Sunday, March 05, 2006

197 - De l'emballement au déni, par Laurent Greilsamer



C'est un emballement à l'envers. Voilà l'un des aspects les plus surprenants dans l'enquête sur le meurtre d'Ilan Halimi et l'arrestation de la "bande des barbares". Après avoir trop souvent crié à contretemps à l'antisémitisme - on se souvient des déclarations émues et hâtives des plus hautes autorités de l'Etat à l'occasion des affabulations de Marie L. prétendant avoir été agressée dans le RER D -, la police, la justice, les associations et les médias ont dans un premier temps minoré ou carrément oublié, selon les cas, la dimension antijuive d'un fait divers exceptionnel à tous égards.

La police a été grandiose. Sachant que la victime, un jeune juif de 23 ans, a été enlevé, séquestré et torturé durant vingt-trois jours par une bande commandée par Youssouf Fofana, jeune musulman de 25 ans ; sachant qu'Ilan Halimi fut finalement abandonné nu, agonisant et menotté ; sachant que le gang des barbares l'avait choisi en raison de ses origines parce qu'un juif, c'est riche, elle a préféré s'en tenir à la version d'un crime strictement crapuleux.

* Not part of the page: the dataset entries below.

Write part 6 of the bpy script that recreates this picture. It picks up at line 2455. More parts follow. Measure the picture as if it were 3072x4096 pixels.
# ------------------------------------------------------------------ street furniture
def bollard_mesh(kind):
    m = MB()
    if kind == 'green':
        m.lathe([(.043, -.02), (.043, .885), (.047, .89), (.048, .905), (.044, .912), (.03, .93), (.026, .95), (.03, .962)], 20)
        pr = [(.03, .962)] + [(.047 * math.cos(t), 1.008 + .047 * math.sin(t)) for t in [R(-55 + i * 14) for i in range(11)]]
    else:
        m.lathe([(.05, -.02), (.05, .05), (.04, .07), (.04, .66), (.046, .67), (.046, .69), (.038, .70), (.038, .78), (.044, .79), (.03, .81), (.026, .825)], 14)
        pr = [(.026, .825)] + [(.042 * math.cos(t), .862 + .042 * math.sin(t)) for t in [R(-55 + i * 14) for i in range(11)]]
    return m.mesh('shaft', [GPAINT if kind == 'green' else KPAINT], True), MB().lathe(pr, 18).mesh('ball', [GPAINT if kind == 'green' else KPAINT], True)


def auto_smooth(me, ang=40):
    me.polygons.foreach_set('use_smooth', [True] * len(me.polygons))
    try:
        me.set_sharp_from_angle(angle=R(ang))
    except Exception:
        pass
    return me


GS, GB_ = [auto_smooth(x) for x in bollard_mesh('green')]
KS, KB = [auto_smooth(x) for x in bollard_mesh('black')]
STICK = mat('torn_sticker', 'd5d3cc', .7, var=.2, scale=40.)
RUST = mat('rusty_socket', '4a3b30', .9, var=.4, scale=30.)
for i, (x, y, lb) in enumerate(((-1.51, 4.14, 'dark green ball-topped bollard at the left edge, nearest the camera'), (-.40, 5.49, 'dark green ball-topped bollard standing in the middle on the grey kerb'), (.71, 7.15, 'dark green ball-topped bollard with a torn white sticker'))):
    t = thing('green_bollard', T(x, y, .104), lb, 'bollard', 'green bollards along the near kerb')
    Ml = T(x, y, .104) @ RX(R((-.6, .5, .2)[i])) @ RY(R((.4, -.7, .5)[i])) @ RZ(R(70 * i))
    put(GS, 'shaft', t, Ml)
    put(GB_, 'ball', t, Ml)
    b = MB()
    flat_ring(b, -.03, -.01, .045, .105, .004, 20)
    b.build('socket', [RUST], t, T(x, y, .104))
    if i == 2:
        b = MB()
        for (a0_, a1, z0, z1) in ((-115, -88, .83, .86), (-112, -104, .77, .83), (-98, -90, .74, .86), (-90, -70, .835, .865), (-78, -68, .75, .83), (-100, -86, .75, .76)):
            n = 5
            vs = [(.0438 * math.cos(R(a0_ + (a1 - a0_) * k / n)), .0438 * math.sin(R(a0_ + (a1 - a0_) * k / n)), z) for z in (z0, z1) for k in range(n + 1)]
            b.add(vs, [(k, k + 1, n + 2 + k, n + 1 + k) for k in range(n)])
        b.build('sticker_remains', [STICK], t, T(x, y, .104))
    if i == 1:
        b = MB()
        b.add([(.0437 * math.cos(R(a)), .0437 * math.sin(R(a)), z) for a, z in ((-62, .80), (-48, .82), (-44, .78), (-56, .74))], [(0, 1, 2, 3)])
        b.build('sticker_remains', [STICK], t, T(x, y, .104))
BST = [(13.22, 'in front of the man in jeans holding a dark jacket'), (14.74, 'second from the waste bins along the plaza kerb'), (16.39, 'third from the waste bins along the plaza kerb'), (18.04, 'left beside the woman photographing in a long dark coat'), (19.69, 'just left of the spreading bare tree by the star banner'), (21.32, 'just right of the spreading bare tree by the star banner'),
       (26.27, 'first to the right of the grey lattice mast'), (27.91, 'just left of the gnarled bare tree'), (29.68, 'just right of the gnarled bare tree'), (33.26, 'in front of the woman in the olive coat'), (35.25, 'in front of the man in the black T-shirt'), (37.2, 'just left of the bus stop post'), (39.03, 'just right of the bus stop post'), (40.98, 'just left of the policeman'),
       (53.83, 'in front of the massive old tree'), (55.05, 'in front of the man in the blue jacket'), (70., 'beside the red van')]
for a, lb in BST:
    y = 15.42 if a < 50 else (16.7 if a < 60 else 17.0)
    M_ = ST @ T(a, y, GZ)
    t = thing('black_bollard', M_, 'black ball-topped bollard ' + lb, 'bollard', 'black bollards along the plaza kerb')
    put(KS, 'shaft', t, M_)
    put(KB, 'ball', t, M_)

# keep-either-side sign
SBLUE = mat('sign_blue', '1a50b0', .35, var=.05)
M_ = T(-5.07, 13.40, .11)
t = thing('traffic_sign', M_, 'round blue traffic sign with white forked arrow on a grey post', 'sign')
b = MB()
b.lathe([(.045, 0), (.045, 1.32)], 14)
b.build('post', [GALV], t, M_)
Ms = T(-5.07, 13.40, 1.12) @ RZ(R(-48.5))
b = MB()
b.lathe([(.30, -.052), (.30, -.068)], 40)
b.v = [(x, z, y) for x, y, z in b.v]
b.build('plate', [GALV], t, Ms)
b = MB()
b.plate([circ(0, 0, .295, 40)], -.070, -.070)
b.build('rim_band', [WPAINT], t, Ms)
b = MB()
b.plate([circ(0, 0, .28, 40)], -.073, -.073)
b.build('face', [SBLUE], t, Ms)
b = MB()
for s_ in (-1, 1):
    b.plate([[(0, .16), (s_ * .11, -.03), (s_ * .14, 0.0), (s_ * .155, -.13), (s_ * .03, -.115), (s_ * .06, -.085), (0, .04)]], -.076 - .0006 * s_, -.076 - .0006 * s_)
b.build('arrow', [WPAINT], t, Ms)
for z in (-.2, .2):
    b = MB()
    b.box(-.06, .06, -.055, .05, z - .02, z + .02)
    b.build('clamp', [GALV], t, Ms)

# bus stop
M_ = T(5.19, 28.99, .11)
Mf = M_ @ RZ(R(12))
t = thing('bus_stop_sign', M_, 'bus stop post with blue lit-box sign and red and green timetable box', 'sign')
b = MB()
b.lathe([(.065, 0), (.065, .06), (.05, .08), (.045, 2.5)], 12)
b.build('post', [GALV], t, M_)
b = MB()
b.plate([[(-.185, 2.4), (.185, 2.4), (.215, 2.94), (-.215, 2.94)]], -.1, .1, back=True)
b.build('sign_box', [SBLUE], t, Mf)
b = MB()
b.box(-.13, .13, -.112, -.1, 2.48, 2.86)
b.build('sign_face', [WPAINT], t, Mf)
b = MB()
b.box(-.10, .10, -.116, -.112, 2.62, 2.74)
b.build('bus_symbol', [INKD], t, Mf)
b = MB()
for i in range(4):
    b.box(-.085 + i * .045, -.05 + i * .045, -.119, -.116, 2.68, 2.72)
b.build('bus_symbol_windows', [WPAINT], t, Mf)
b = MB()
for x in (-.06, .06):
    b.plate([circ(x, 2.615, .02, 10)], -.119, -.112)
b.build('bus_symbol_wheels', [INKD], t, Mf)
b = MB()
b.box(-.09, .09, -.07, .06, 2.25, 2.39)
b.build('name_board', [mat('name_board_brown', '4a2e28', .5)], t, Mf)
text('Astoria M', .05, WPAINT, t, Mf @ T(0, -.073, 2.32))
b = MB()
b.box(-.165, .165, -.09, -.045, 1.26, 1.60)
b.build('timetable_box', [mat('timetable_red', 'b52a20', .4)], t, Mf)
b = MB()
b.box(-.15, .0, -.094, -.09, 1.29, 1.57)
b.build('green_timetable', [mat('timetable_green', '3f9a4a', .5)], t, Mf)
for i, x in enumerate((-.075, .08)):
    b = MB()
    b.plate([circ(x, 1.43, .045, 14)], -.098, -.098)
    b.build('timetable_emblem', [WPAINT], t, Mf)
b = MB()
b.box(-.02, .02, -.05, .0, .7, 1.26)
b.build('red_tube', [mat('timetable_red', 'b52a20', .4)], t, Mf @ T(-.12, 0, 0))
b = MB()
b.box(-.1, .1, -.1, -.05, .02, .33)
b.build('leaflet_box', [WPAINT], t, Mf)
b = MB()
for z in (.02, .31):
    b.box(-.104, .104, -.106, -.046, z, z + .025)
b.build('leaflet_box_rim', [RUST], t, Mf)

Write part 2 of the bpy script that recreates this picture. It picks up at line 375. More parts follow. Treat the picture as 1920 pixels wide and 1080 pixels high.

La justice, par la voix du procureur de la République de Paris, a tenu le même discours, opérant un distinguo entre le stéréotype antisémite et le crime antisémite. Comme si l'un ne servait pas de base à l'autre... "Aucun élément ne permet de rattacher ce meurtre à un propos ou une action antisémite", a souligné le procureur lors d'une conférence de presse. Le ministre de l'intérieur a pour sa part innové en évoquant devant l'Assemblée nationale une nouvelle manière de pratiquer le racisme sans le savoir : "l'antisémitisme par de l'amalgame".
Bien sûr, on force le trait. La prudence est nécessaire. Mais pourquoi ne pas rester simple ? Imaginons une seconde un jeune musulman séquestré et torturé par un groupe commandé par un "gaulois", selon la terminologie en vogue. Que dirait-on ? Qu'il s'agit d'un crime raciste. Et l'on aurait raison. Pensons à ces dizaines de milliers de jeunes issus de l'immigration qui perdent tout espoir de trouver du travail en raison de la couleur de leur peau ou de leur patronyme. Que dit-on ? Qu'ils sont victimes du racisme. Et c'est juste.
En n'osant plus utiliser les mots les plus simples, en refusant de nommer, de désigner les personnes pour ce qu'elles sont - Noires, musulmanes, juives, etc. - une partie des élites participe au brouillage général. C'est le règne du politiquement correct. Certains mots brûlent ; on les évite ; on s'étonne presque de les trouver dans le dictionnaire.
A ce rythme, le mot race n'y figurera bientôt plus qu'à titre de curiosité, de butte témoin d'une époque lointaine et barbare... Dans Le Petit Robert, les dernières éditions donnent la définition suivante presque à contrecoeur : " Subdivision de l'espèce humaine d'après des caractères physiques héréditaires. En dépit des recherches sur l'indice céphalique, les groupes sanguins et la génétique, rien ne permet de définir la notion de race, sinon des caractères visibles globaux, relatifs et partiels. La race blanche, la race jaune. Croisement entre races."
La peur des mots est caractéristique d'une volonté d'échapper au réel, de le contourner coûte que coûte. La crise des banlieues, en novembre 2005, est passée par là, sans compter les attentats du 11-Septembre, de Madrid et de Londres. Le multiculturalisme est devenu le grand tabou de la France d'aujourd'hui. C'est la raison du terrible écho rencontré par le meurtre d'Ilan Halimi et du déni, dans un premier temps, de sa composante antisémite. Ce fait divers, devenu fait politique, dévoile une réalité niée et fantasmée. Chaque année, des dizaines de faits divers tout aussi insupportables sont rendus publics. Mais celui-là renvoie très brutalement au nouveau puzzle communautaire français.